### GIVEN TASK
Set down, in full, every record in the block.
▬▬▬▬▬▬
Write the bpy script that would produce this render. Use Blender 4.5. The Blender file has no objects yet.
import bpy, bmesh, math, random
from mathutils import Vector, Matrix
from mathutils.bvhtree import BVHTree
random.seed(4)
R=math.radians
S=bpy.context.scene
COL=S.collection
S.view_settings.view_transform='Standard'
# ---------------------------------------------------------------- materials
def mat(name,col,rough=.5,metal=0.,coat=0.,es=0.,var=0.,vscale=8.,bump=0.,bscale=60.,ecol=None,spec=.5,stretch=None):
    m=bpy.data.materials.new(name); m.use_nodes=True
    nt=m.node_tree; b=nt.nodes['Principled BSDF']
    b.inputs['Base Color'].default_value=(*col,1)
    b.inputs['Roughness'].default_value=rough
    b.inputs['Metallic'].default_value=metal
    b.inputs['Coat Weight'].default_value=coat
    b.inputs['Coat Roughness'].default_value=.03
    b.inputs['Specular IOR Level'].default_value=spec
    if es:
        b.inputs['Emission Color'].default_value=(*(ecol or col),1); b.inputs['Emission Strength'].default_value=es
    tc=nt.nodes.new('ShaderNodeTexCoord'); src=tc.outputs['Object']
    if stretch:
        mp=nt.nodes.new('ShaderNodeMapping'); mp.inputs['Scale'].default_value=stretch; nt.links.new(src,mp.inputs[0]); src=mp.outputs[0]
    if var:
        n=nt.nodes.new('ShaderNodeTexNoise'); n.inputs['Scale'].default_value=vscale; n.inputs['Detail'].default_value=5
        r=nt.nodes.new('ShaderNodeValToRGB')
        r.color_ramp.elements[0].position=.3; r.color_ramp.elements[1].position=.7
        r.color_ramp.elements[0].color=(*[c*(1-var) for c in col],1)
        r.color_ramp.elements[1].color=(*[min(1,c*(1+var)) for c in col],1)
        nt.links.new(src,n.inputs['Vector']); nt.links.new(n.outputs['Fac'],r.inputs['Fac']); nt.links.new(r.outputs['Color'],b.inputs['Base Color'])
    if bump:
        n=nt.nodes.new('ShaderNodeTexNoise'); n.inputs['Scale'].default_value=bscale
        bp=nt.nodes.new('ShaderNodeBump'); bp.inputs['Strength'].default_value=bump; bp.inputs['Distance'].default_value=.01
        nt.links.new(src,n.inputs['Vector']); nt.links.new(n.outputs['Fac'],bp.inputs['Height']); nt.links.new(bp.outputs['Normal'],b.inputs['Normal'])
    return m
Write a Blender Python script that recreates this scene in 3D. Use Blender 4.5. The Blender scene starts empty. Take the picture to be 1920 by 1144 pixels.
▬▬▬▬▬▬
### WRITTEN REPLY
Write the bpy script that would produce this render. Use Blender 4.5. The Blender file has no objects yet.
import bpy, bmesh, math, random
from mathutils import Vector, Matrix
from mathutils.bvhtree import BVHTree
random.seed(4)
R=math.radians
S=bpy.context.scene
COL=S.collection
S.view_settings.view_transform='Standard'
# ---------------------------------------------------------------- materials
def mat(name,col,rough=.5,metal=0.,coat=0.,es=0.,var=0.,vscale=8.,bump=0.,bscale=60.,ecol=None,spec=.5,stretch=None):
    m=bpy.data.materials.new(name); m.use_nodes=True
    nt=m.node_tree; b=nt.nodes['Principled BSDF']
    b.inputs['Base Color'].default_value=(*col,1)
    b.inputs['Roughness'].default_value=rough
    b.inputs['Metallic'].default_value=metal
    b.inputs['Coat Weight'].default_value=coat
    b.inputs['Coat Roughness'].default_value=.03
    b.inputs['Specular IOR Level'].default_value=spec
    if es:
        b.inputs['Emission Color'].default_value=(*(ecol or col),1); b.inputs['Emission Strength'].default_value=es
    tc=nt.nodes.new('ShaderNodeTexCoord'); src=tc.outputs['Object']
    if stretch:
        mp=nt.nodes.new('ShaderNodeMapping'); mp.inputs['Scale'].default_value=stretch; nt.links.new(src,mp.inputs[0]); src=mp.outputs[0]
    if var:
        n=nt.nodes.new('ShaderNodeTexNoise'); n.inputs['Scale'].default_value=vscale; n.inputs['Detail'].default_value=5
        r=nt.nodes.new('ShaderNodeValToRGB')
        r.color_ramp.elements[0].position=.3; r.color_ramp.elements[1].position=.7
        r.color_ramp.elements[0].color=(*[c*(1-var) for c in col],1)
        r.color_ramp.elements[1].color=(*[min(1,c*(1+var)) for c in col],1)
        nt.links.new(src,n.inputs['Vector']); nt.links.new(n.outputs['Fac'],r.inputs['Fac']); nt.links.new(r.outputs['Color'],b.inputs['Base Color'])
    if bump:
        n=nt.nodes.new('ShaderNodeTexNoise'); n.inputs['Scale'].default_value=bscale
        bp=nt.nodes.new('ShaderNodeBump'); bp.inputs['Strength'].default_value=bump; bp.inputs['Distance'].default_value=.01
        nt.links.new(src,n.inputs['Vector']); nt.links.new(n.outputs['Fac'],bp.inputs['Height']); nt.links.new(bp.outputs['Normal'],b.inputs['Normal'])
    return m
Write a Blender Python script that recreates this scene in 3D. Use Blender 4.5. The Blender scene starts empty. Take the picture to be 1920 by 1144 pixels.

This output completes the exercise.